Material ::
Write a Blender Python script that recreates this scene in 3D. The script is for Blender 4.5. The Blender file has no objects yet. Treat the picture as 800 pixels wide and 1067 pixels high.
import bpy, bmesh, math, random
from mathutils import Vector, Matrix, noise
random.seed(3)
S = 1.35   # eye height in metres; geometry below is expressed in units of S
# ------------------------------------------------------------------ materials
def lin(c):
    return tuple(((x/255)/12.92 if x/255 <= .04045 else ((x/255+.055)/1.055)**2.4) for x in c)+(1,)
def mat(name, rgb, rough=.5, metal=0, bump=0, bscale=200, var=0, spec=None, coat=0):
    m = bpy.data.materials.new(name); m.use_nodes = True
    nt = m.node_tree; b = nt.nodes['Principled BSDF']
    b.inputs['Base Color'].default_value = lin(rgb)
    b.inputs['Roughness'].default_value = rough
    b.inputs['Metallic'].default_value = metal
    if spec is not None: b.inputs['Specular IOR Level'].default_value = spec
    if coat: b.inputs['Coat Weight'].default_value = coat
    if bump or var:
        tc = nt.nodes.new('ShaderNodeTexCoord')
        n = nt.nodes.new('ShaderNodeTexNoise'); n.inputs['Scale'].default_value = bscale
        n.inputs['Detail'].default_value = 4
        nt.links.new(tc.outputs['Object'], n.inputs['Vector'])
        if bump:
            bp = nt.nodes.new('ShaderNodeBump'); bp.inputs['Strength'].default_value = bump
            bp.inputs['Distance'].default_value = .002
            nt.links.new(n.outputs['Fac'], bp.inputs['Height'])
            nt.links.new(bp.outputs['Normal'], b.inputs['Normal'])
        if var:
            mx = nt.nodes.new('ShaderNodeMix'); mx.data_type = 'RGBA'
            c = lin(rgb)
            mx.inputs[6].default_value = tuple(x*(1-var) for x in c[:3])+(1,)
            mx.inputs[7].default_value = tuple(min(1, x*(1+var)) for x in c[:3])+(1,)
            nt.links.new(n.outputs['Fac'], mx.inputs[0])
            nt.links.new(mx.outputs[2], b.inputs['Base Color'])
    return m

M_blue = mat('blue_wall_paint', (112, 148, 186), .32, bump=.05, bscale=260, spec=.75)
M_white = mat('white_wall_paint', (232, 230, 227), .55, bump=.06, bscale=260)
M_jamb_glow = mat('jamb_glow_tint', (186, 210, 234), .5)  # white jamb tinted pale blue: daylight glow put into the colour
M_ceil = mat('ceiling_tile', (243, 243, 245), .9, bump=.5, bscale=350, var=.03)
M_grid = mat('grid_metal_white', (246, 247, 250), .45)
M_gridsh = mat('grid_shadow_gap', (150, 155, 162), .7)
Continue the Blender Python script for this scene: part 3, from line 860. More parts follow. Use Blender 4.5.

Goal ::
Write the material out exactly, with nothing left out.

Correct response ::
Write a Blender Python script that recreates this scene in 3D. The script is for Blender 4.5. The Blender file has no objects yet. Treat the picture as 800 pixels wide and 1067 pixels high.
import bpy, bmesh, math, random
from mathutils import Vector, Matrix, noise
random.seed(3)
S = 1.35   # eye height in metres; geometry below is expressed in units of S
# ------------------------------------------------------------------ materials
def lin(c):
    return tuple(((x/255)/12.92 if x/255 <= .04045 else ((x/255+.055)/1.055)**2.4) for x in c)+(1,)
def mat(name, rgb, rough=.5, metal=0, bump=0, bscale=200, var=0, spec=None, coat=0):
    m = bpy.data.materials.new(name); m.use_nodes = True
    nt = m.node_tree; b = nt.nodes['Principled BSDF']
    b.inputs['Base Color'].default_value = lin(rgb)
    b.inputs['Roughness'].default_value = rough
    b.inputs['Metallic'].default_value = metal
    if spec is not None: b.inputs['Specular IOR Level'].default_value = spec
    if coat: b.inputs['Coat Weight'].default_value = coat
    if bump or var:
        tc = nt.nodes.new('ShaderNodeTexCoord')
        n = nt.nodes.new('ShaderNodeTexNoise'); n.inputs['Scale'].default_value = bscale
        n.inputs['Detail'].default_value = 4
        nt.links.new(tc.outputs['Object'], n.inputs['Vector'])
        if bump:
            bp = nt.nodes.new('ShaderNodeBump'); bp.inputs['Strength'].default_value = bump
            bp.inputs['Distance'].default_value = .002
            nt.links.new(n.outputs['Fac'], bp.inputs['Height'])
            nt.links.new(bp.outputs['Normal'], b.inputs['Normal'])
        if var:
            mx = nt.nodes.new('ShaderNodeMix'); mx.data_type = 'RGBA'
            c = lin(rgb)
            mx.inputs[6].default_value = tuple(x*(1-var) for x in c[:3])+(1,)
            mx.inputs[7].default_value = tuple(min(1, x*(1+var)) for x in c[:3])+(1,)
            nt.links.new(n.outputs['Fac'], mx.inputs[0])
            nt.links.new(mx.outputs[2], b.inputs['Base Color'])
    return m

M_blue = mat('blue_wall_paint', (112, 148, 186), .32, bump=.05, bscale=260, spec=.75)
M_white = mat('white_wall_paint', (232, 230, 227), .55, bump=.06, bscale=260)
M_jamb_glow = mat('jamb_glow_tint', (186, 210, 234), .5)  # white jamb tinted pale blue: daylight glow put into the colour
M_ceil = mat('ceiling_tile', (243, 243, 245), .9, bump=.5, bscale=350, var=.03)
M_grid = mat('grid_metal_white', (246, 247, 250), .45)
M_gridsh = mat('grid_shadow_gap', (150, 155, 162), .7)
Continue the Blender Python script for this scene: part 3, from line 860. More parts follow. Use Blender 4.5.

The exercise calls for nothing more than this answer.